Il tempo. In questo albo illustrato il tempo è il nostro, come nostri e di tutti, sono i dettagli di una vita passata a camminare su strade a cui non pensiamo, a salutare gatti e accarezzare bamberottole con cappelli di feltro, attenti, partecipi, ma in fondo sempre un po’ tra le nuvole, sintonizzati quasi costantemente sulla voce che sentiamo dentro e sul desiderio struggente di ritrovarci nella persona giusta, l’unica, e Liao lo sa bene. Le immagini delicatissime e colorate ci si accomodano attorno, e per questo i dettagli sconvolgenti non sembrano strani, ma la giusta spiegazione delle cose. Vi siete mai chiesti come funziona un ascensore? Chi scrive, dopo questa lettura, non ha più nessun dubbio.
Ma se il tempo, la città e la folla ci appartengono, cosa sarà di ciò che è solo dei protagonisti? Dove finiranno?
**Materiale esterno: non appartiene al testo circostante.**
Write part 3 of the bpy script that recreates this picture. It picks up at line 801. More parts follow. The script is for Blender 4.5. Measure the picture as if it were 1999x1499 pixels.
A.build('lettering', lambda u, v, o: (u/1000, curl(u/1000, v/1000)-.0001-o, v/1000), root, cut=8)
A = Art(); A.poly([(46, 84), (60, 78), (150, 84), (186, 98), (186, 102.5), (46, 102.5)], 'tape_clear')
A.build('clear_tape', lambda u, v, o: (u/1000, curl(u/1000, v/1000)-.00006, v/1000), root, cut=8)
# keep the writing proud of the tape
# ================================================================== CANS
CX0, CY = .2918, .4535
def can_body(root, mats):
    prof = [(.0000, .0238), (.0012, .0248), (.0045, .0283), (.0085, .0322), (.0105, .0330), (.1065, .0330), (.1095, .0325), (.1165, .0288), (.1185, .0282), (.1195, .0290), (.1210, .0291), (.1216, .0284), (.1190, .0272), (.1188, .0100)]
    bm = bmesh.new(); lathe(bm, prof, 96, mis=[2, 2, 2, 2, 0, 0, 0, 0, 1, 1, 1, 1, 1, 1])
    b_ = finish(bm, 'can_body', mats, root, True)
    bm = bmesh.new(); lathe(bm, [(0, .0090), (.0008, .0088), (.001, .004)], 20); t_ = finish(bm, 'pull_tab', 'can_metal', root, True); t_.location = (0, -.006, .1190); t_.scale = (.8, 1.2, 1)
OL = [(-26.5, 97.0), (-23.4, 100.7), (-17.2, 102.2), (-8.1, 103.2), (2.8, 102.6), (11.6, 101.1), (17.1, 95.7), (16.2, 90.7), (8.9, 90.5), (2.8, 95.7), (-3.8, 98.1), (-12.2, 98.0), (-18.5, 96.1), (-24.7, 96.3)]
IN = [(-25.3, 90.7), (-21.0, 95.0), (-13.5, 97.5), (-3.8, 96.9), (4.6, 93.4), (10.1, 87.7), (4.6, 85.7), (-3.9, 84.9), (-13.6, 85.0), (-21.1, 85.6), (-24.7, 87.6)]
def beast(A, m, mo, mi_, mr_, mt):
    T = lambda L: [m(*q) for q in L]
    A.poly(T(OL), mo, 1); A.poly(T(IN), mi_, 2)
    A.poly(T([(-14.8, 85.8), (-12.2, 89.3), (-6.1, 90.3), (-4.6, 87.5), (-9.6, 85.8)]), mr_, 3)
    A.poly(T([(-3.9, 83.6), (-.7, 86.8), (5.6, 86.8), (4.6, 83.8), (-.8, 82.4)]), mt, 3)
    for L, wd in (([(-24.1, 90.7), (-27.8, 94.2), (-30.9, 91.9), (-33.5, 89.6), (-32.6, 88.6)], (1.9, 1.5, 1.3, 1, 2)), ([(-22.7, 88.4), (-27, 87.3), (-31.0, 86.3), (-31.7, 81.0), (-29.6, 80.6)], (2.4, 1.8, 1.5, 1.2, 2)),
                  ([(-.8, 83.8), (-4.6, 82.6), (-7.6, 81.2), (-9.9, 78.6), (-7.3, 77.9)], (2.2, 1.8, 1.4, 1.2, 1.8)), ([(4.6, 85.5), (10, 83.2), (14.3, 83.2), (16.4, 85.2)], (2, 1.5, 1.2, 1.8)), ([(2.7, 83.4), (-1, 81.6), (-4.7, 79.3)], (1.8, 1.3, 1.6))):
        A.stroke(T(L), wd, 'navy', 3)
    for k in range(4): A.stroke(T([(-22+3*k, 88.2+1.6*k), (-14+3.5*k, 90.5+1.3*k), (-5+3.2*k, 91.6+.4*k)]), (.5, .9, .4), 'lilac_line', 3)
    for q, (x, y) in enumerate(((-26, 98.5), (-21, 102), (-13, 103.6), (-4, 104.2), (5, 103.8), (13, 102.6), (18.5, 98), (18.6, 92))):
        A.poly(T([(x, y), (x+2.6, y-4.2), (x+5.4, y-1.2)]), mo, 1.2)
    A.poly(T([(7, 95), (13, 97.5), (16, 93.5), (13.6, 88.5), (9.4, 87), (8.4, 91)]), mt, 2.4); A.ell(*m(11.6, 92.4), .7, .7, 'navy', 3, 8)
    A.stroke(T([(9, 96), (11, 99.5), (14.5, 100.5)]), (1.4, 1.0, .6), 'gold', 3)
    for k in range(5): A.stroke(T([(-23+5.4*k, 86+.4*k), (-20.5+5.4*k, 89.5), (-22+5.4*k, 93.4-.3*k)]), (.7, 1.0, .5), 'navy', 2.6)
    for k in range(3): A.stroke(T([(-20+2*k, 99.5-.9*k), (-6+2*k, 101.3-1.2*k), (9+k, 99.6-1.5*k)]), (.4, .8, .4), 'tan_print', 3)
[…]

Camminano sugli stessi passi senza saperlo, le foglie fuori dalla finestra sono le stesse e del loro incontro non rimangono che due foglietti sbiaditi. Non esistono più immagini a inquadratura circolare, quasi quasi sembra necessario ipotizzare che non sia successo nulla, o forse no?
Il ritmo di questo piccolo gioiello in chine e acquerelli non può essere raccontato fino in fondo, il respiro delle ultime pagine è cosa solo del lettore e della carta e quindi non si cercherà di spingere oltre una descrizione che sarebbe solo riduttiva e, a conti fatti, inutile. Che nessuno se lo faccia sfuggire, perché una storia sussurrata così è intarsiata di piccole domande, nascoste una dentro l’altra e tutte lucide dell’umidità cittadina. Perché fanno sempre lo stesso percorso? È così che funziona la vita oggi? E noi? Ogni quanto noi cambiamo strada? C’è qualcuno che ci aspetta, ma che sta proseguendo su una linea parallela alla nostra e rischia di non incontrarci mai? Davvero esistono delle fontane e delle giostre che rendono il mondo un po’ meno squadrato, più tondo e morbido, scivoloso nelle possibilità che concede, o sono solo strade dritte? Possiamo crearla noi la nostra curva o siamo uno dei volti nella folla, che si nota certo, magari per un cappello buffo, ma poi si dimentica? C’è una seconda possibilità di riprenderci l’occasione persa? E soprattutto, come andrà a finire?